Pasta was always Becklund’s first love. Sometimes, even now, she dreams of it. On this particular warm summer evening, you’ll find her cooking, pouring tons of love and care into pasta dishes that are meant to be savored. 

“When I make pasta, I don’t use an extruder. That’s too industrial,” she says. “I make it the least modern way I can. I hand roll the dough, I let it dry, let it rest and ferment. It takes 24 hours. It takes time to develop its flavors.” 

By making pasta this way, Becklund forms a link in a chain of cooks that stretches back centuries. 

“I feel like I belong to the pasta rather than it belongs to me,” she says. “I belong to the Earth that grew the wheat, the miller who ground the wheat. I have respect for these things.” 

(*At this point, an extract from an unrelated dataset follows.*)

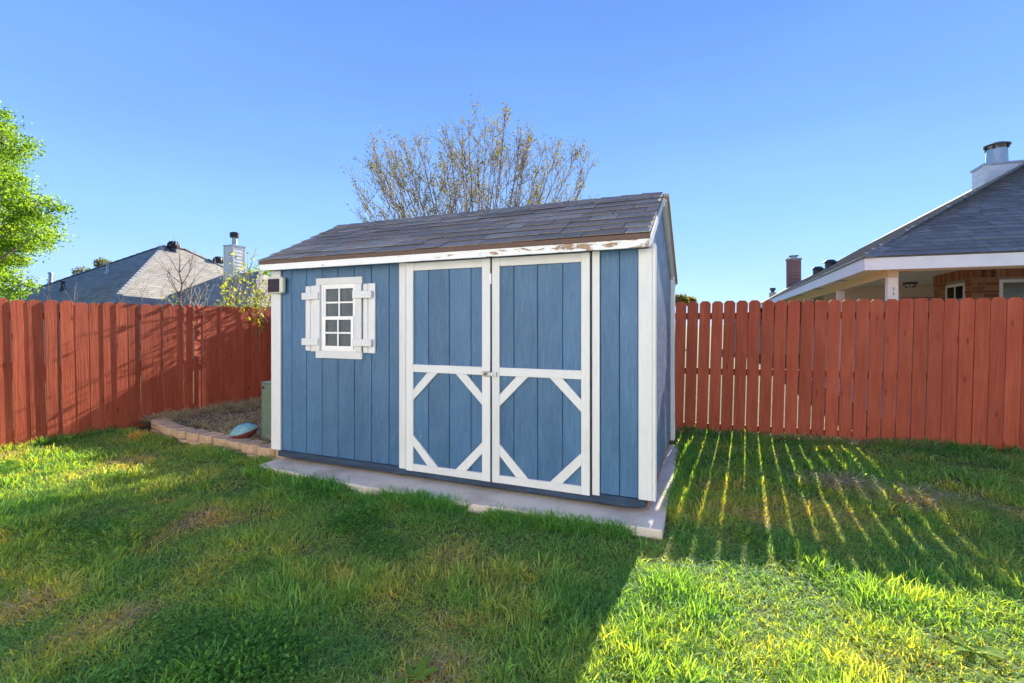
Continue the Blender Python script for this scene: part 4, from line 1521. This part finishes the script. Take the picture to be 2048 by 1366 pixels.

Jordan Hawley, formerly chef de cuisine at Amelia’s and now in the same position here, agrees with the sentiment: 

“I feel myself a part of a long lineage,” he says. He’s learned a lot about pasta since signing on.

Becklund has great respect for tradition, but her dishes don’t slavishly follow them. 

“I’m familiar enough to branch out on my own,” she says.

“It’s collaborative,” seconds Hawley. “I have input. The sauces and pastas are pretty traditional. But with all the fresh produce from the farmer’s markets, it’s fun to play around.” 

All of the meats, all of the dairy, and almost all the produce are from Oklahoma. But some things are from Italy, including the flour. (Which flour is a carefully guarded secret.) 

With so many options, what’s Becklund’s favorite pasta dish? 

“The fettuccine marinara,” she says. “It’s the simplest thing, just olive oil, tomatoes, garlic and salt. Some would think it’s boring. But there’s the perfect caramelization of garlic, the perfect balance of acid and salt. Someone I respect once told me that you have no business making complex things unless you can make the simplest thing to perfection.” 

And that fettuccine is, indeed, perfection. But how about more complex things? 

“Oh, the arancini! It’s almost junk food, but it’s so rich, so creamy and crunchy, it’s almost sinful,” she says. 

And then there’s the bucatini with summer squash.  

“It’s about caramelizing that sauce, caramelizing that garlic, then you hit it with the pasta water and boom!” 

Becklund has been cooking pasta professionally for decades, but “I don’t feel like I’m an expert,” she says. “I feel like an active student. I’m constantly learning. I don’t think I’ll ever be an expert. And that gives me the freedom to mess up a bit.” 

But try to find even a single mistake at il seme. You won’t.